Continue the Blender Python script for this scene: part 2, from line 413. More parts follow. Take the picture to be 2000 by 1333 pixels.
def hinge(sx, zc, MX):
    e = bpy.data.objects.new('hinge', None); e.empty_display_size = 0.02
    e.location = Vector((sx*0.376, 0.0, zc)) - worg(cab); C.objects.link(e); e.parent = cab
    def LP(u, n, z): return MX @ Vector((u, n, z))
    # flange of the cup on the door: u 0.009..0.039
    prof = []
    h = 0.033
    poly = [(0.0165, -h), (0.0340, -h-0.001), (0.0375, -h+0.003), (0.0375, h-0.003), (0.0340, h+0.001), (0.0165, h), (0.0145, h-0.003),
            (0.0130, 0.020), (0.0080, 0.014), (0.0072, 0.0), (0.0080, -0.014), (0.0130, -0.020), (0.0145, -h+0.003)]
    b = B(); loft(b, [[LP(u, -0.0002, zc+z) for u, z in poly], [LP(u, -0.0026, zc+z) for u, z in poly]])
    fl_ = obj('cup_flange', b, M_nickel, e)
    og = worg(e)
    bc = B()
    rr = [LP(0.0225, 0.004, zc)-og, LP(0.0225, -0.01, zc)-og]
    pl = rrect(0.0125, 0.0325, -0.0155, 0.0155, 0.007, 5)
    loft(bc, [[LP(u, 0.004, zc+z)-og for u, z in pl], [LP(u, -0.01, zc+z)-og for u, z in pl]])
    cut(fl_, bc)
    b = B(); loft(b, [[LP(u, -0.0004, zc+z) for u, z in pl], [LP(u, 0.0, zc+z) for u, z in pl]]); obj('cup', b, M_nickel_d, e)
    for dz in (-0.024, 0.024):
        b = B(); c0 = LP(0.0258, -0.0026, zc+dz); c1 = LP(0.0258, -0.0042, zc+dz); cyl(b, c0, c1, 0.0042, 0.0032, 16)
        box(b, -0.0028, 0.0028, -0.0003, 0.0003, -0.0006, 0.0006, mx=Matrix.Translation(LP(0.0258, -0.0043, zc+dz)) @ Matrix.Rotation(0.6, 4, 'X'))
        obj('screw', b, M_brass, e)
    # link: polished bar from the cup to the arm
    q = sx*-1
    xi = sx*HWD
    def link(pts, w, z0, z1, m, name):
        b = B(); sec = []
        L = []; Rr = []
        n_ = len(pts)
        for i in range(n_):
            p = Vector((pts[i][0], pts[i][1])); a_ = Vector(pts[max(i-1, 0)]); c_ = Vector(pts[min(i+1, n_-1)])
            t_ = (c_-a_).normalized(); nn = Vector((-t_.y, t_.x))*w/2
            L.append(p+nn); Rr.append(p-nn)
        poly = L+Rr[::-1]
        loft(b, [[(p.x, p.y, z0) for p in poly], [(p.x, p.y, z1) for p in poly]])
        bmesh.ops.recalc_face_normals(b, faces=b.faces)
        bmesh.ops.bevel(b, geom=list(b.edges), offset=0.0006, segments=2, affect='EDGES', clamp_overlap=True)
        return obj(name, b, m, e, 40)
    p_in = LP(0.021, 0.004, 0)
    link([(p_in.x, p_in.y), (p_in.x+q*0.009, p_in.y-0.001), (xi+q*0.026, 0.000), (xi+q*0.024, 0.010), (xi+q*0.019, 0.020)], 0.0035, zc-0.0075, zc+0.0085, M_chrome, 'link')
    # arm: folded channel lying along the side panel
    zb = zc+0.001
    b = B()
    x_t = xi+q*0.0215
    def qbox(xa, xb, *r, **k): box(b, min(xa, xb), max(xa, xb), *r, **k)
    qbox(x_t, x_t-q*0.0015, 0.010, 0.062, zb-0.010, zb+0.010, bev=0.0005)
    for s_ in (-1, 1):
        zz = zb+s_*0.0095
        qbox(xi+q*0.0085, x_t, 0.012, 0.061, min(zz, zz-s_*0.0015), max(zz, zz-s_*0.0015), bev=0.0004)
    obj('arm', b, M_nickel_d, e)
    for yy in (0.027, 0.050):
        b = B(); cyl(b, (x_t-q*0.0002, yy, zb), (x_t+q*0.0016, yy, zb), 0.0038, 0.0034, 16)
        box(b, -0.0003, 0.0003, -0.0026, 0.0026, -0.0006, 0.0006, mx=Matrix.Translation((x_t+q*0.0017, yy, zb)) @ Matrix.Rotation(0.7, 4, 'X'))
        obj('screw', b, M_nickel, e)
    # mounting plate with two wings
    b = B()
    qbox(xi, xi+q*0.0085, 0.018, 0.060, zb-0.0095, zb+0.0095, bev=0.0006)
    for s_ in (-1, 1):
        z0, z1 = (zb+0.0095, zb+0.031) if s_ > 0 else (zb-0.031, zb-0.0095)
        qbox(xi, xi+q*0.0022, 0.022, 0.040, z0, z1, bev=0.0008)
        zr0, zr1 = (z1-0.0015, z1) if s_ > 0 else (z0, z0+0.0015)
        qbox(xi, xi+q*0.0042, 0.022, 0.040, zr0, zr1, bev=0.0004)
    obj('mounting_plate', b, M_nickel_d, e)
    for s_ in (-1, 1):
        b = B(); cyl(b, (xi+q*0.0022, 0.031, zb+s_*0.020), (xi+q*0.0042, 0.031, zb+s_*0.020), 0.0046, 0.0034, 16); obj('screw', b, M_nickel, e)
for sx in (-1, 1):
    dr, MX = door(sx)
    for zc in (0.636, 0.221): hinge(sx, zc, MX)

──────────

• **Objective**: Copy every line verbatim.

• **Solution to this task**:
Continue the Blender Python script for this scene: part 2, from line 413. More parts follow. Take the picture to be 2000 by 1333 pixels.
def hinge(sx, zc, MX):
    e = bpy.data.objects.new('hinge', None); e.empty_display_size = 0.02
    e.location = Vector((sx*0.376, 0.0, zc)) - worg(cab); C.objects.link(e); e.parent = cab
    def LP(u, n, z): return MX @ Vector((u, n, z))
    # flange of the cup on the door: u 0.009..0.039
    prof = []
    h = 0.033
    poly = [(0.0165, -h), (0.0340, -h-0.001), (0.0375, -h+0.003), (0.0375, h-0.003), (0.0340, h+0.001), (0.0165, h), (0.0145, h-0.003),
            (0.0130, 0.020), (0.0080, 0.014), (0.0072, 0.0), (0.0080, -0.014), (0.0130, -0.020), (0.0145, -h+0.003)]
    b = B(); loft(b, [[LP(u, -0.0002, zc+z) for u, z in poly], [LP(u, -0.0026, zc+z) for u, z in poly]])
    fl_ = obj('cup_flange', b, M_nickel, e)
    og = worg(e)
    bc = B()
    rr = [LP(0.0225, 0.004, zc)-og, LP(0.0225, -0.01, zc)-og]
    pl = rrect(0.0125, 0.0325, -0.0155, 0.0155, 0.007, 5)
    loft(bc, [[LP(u, 0.004, zc+z)-og for u, z in pl], [LP(u, -0.01, zc+z)-og for u, z in pl]])
    cut(fl_, bc)
    b = B(); loft(b, [[LP(u, -0.0004, zc+z) for u, z in pl], [LP(u, 0.0, zc+z) for u, z in pl]]); obj('cup', b, M_nickel_d, e)
    for dz in (-0.024, 0.024):
        b = B(); c0 = LP(0.0258, -0.0026, zc+dz); c1 = LP(0.0258, -0.0042, zc+dz); cyl(b, c0, c1, 0.0042, 0.0032, 16)
        box(b, -0.0028, 0.0028, -0.0003, 0.0003, -0.0006, 0.0006, mx=Matrix.Translation(LP(0.0258, -0.0043, zc+dz)) @ Matrix.Rotation(0.6, 4, 'X'))
        obj('screw', b, M_brass, e)
    # link: polished bar from the cup to the arm
    q = sx*-1
    xi = sx*HWD
    def link(pts, w, z0, z1, m, name):
        b = B(); sec = []
        L = []; Rr = []
        n_ = len(pts)
        for i in range(n_):
            p = Vector((pts[i][0], pts[i][1])); a_ = Vector(pts[max(i-1, 0)]); c_ = Vector(pts[min(i+1, n_-1)])
            t_ = (c_-a_).normalized(); nn = Vector((-t_.y, t_.x))*w/2
            L.append(p+nn); Rr.append(p-nn)
        poly = L+Rr[::-1]
        loft(b, [[(p.x, p.y, z0) for p in poly], [(p.x, p.y, z1) for p in poly]])
        bmesh.ops.recalc_face_normals(b, faces=b.faces)
        bmesh.ops.bevel(b, geom=list(b.edges), offset=0.0006, segments=2, affect='EDGES', clamp_overlap=True)
        return obj(name, b, m, e, 40)
    p_in = LP(0.021, 0.004, 0)
    link([(p_in.x, p_in.y), (p_in.x+q*0.009, p_in.y-0.001), (xi+q*0.026, 0.000), (xi+q*0.024, 0.010), (xi+q*0.019, 0.020)], 0.0035, zc-0.0075, zc+0.0085, M_chrome, 'link')
    # arm: folded channel lying along the side panel
    zb = zc+0.001
    b = B()
    x_t = xi+q*0.0215
    def qbox(xa, xb, *r, **k): box(b, min(xa, xb), max(xa, xb), *r, **k)
    qbox(x_t, x_t-q*0.0015, 0.010, 0.062, zb-0.010, zb+0.010, bev=0.0005)
    for s_ in (-1, 1):
        zz = zb+s_*0.0095
        qbox(xi+q*0.0085, x_t, 0.012, 0.061, min(zz, zz-s_*0.0015), max(zz, zz-s_*0.0015), bev=0.0004)
    obj('arm', b, M_nickel_d, e)
    for yy in (0.027, 0.050):
        b = B(); cyl(b, (x_t-q*0.0002, yy, zb), (x_t+q*0.0016, yy, zb), 0.0038, 0.0034, 16)
        box(b, -0.0003, 0.0003, -0.0026, 0.0026, -0.0006, 0.0006, mx=Matrix.Translation((x_t+q*0.0017, yy, zb)) @ Matrix.Rotation(0.7, 4, 'X'))
        obj('screw', b, M_nickel, e)
    # mounting plate with two wings
    b = B()
    qbox(xi, xi+q*0.0085, 0.018, 0.060, zb-0.0095, zb+0.0095, bev=0.0006)
    for s_ in (-1, 1):
        z0, z1 = (zb+0.0095, zb+0.031) if s_ > 0 else (zb-0.031, zb-0.0095)
        qbox(xi, xi+q*0.0022, 0.022, 0.040, z0, z1, bev=0.0008)
        zr0, zr1 = (z1-0.0015, z1) if s_ > 0 else (z0, z0+0.0015)
        qbox(xi, xi+q*0.0042, 0.022, 0.040, zr0, zr1, bev=0.0004)
    obj('mounting_plate', b, M_nickel_d, e)
    for s_ in (-1, 1):
        b = B(); cyl(b, (xi+q*0.0022, 0.031, zb+s_*0.020), (xi+q*0.0042, 0.031, zb+s_*0.020), 0.0046, 0.0034, 16); obj('screw', b, M_nickel, e)
for sx in (-1, 1):
    dr, MX = door(sx)
    for zc in (0.636, 0.221): hinge(sx, zc, MX)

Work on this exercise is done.